まつ毛エクステをつけるということは途方もない体験をすることである。
まつ毛エクステとは、ミンクなどでできた贋のまつ毛のことである。
それらを一本、一本、ピンセットでつまんで生えている自まつ毛に糊でくっつけるのである。
ということは、目を閉じなければならない。
より正確に言うと、まつ毛を立ててつけやすくするために半目の半分の半分くらい開けた状態でいなければならない。
自分でその状態を続けるのは困難なので、閉じた目を施術者がメンディングテープで上に引っ張る。
引っ張ったメンディングテープをさらにメンディングテープで補強する。
下まつ毛は邪魔なので、これもメンディングテープでカバーする。
つまり目の周りがメンディングテープのミイラ状態である。
繊細な作業がなされるため、咳、くしゃみは御法度、身じろぎは許されない。
トイレで中座することももちろんできない。
施術者との距離が近いため、鼻呼吸をする。
この状態で二、三時間ひたすら横たわるのである。
合間に、テープの案配を直すために突如ほお骨に刺激があったり、まつ毛をピンピン触られたり、糊(グルー)を乾かすためにドライヤーを当てられたり、不快なイベントが絶えず起こる。

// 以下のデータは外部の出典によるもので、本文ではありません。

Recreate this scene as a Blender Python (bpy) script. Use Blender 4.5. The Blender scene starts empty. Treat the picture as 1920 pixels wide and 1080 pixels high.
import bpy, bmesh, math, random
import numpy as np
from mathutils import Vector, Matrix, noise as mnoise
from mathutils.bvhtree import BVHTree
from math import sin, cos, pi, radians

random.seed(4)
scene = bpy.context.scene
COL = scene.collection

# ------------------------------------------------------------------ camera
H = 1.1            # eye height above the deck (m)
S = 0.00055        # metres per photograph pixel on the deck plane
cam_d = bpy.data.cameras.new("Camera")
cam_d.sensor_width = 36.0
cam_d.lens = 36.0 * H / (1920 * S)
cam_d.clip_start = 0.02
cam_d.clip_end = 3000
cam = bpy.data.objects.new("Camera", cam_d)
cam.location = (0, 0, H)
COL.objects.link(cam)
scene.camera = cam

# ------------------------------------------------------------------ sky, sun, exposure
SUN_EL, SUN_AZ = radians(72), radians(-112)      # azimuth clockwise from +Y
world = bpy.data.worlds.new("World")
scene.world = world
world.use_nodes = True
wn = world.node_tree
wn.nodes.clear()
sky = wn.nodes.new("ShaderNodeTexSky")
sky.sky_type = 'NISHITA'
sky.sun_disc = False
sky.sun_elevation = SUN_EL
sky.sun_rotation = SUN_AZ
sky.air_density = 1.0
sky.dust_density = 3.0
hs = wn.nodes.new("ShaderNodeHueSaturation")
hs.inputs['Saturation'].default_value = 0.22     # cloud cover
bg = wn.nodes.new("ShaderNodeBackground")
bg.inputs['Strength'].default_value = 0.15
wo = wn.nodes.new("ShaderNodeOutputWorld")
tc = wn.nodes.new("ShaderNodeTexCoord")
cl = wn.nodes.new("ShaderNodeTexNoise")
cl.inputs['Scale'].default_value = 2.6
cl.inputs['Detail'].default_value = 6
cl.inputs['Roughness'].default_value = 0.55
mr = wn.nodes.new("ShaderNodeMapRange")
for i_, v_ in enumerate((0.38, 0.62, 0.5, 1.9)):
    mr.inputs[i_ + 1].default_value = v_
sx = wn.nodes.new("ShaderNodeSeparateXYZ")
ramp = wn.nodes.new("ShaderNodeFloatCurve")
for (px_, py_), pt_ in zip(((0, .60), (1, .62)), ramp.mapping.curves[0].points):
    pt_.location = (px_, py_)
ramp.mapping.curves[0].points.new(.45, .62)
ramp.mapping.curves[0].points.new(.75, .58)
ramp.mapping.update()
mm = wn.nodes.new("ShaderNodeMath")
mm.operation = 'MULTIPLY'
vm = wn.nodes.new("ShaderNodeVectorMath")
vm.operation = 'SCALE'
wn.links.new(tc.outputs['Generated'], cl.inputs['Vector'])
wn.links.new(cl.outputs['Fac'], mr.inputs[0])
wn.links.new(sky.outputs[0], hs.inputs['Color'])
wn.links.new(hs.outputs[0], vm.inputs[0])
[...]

意識はどうしても目の周囲に集中するが、意識しすぎるとつらくなるため感覚を散らせる必要がある。
膝にかけられた毛布の下で手を動かす。
読んだ本のことを考える。
明日の予定を確認する。
昨日の会話を再現する。
そのうち、考えがシュールな方向へ漂い始める。
このとき実はすでに寝ている。
慌てて意識を戻す。
少し口が開いていたようなので、すぐに閉じる。
寝るも起きるも半目の半分の半分状態で行われる。
お腹が鳴りそうになるので、腹部に力を入れる。
足がずっと同じ姿勢のことに気づき、少し左右に動かす。
鼻がかゆいけど我慢する。
喉がいがらっぽいけど我慢する。
尿意があるような気もするけど我慢する。
施術者の右手がおでこに当たるけど我慢する。
BGMに耳を傾けてみる。
店にかかる電話の会話に集中してみる。
そのうち、考えがまたシュールになってくる。
慌てて意識を戻す。
手に汗をかいていることに気づく。
同じ姿勢なので腰が痛い。
なんだかお尻も暑い。
下げられた目の粘膜がスースーする。
あー早く終んないかなと思うけど、全然終らない。
ツイッター見たいなと思う。
メールの返事について考える。
そろそろダイエット再開しなきゃと思う。
そのうち、考えがまたシュールになってくる。
慌てて意識を戻す。
まつ毛エクステをつけるということは、視覚情報を遮断されることである。
視覚情報を遮断されると、人は自分と向き合う。
自分と向き合うと、人は眠くなる。
眠くなるとき、考えがシュールになる。
この寝入る瞬間に立ち会うことこそが、まつ毛エクステでできる途方もない体験である。